Year of Release1977
DirectorDario Argento

Well Suspiria was certainly a strange one.  Directed in 1977 by Dario Argento (later responsible for Demons in 1985). I really like this film. The colours in the filming are amazing and really help dramatize the whole affair nicely. It’s quite a striking affair too. Standing out as probably the only film I’ve seen that comes across in quite a manner. Visually speaking, the vivid colours give it a surreal / otherworldly feel to it. It’s hard to describe but I found myself quite mesmerized by the visual imagery. I don’t know that much about filming techniques, but I guess you’d have to see it to understand.


The plot itself revolves around a young lady Suzy who is accepted into a performance art school in Europe (Germany). She arrives late one night to see another student fleeing from the building. Co-incidently Suzi is not able to get into the building until the next day and decides to spend the night in a hotel nearby. Said fleeing student is then subsequently murdered along with her friend she has confided in in a gruesome double killing.  Suzy returns the next morning to the aftermath of the killing and some strange goings on in the academy.

The usual teething problems of gaining acceptance amongst her peers are present of course. There is also something much nastier, an occult evil, lurking beneath the surface of what appears to be a prestigious academy. A mystery which Suzy tries to get to the bottom of.


I have to say Suspiria is an enjoyable film but could be a little slow paced for the hardened gore fiends. I found it unique and entertaining. I’ll definitely be re-watching it to see what else I can get out of this film, as I suspect there’ll be more aspects to the plot that will be unearthed on a second viewing.

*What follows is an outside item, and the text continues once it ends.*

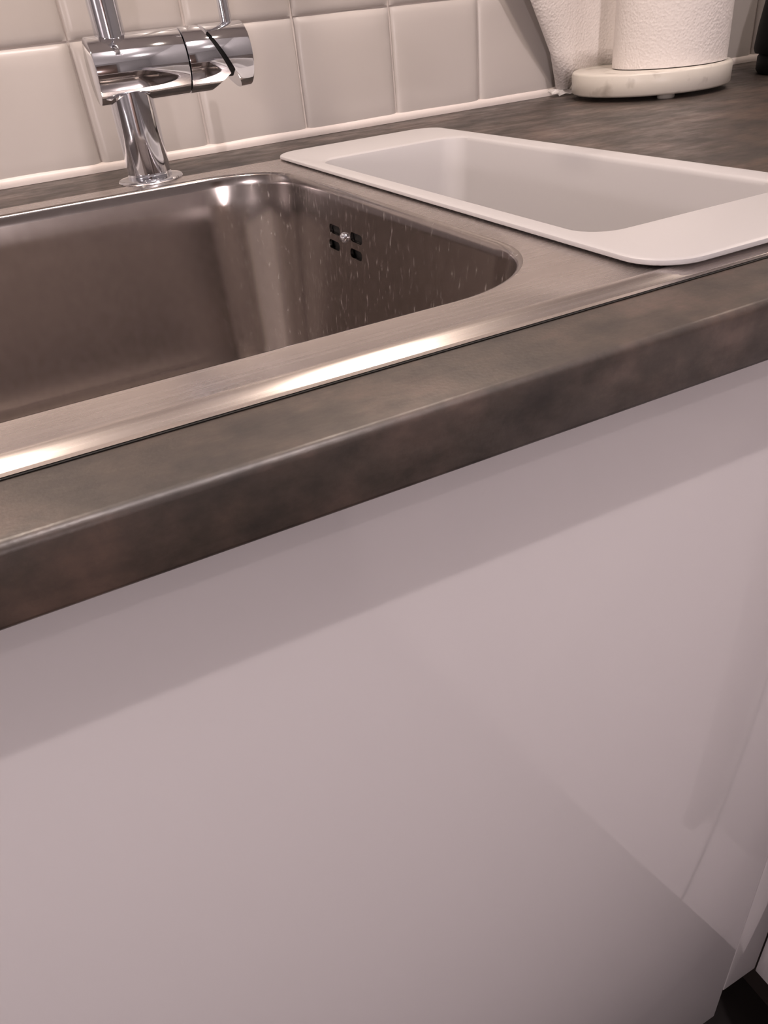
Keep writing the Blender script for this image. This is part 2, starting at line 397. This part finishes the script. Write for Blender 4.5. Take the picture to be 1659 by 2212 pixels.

The gore levels besides the first two murders are not too extreme (though they were probably considered extreme for the time). Suspiria does not live up to the marketing hype as the scariest film ever (I always laugh when I see those by-lines on movie covers/posters), so it won’t make your non-horror friends loose their lunch, or think you need to be institutionalized either. Marketing hype aside it is a great film and it deserves its place on many of the all time classic lists it seems to appear on.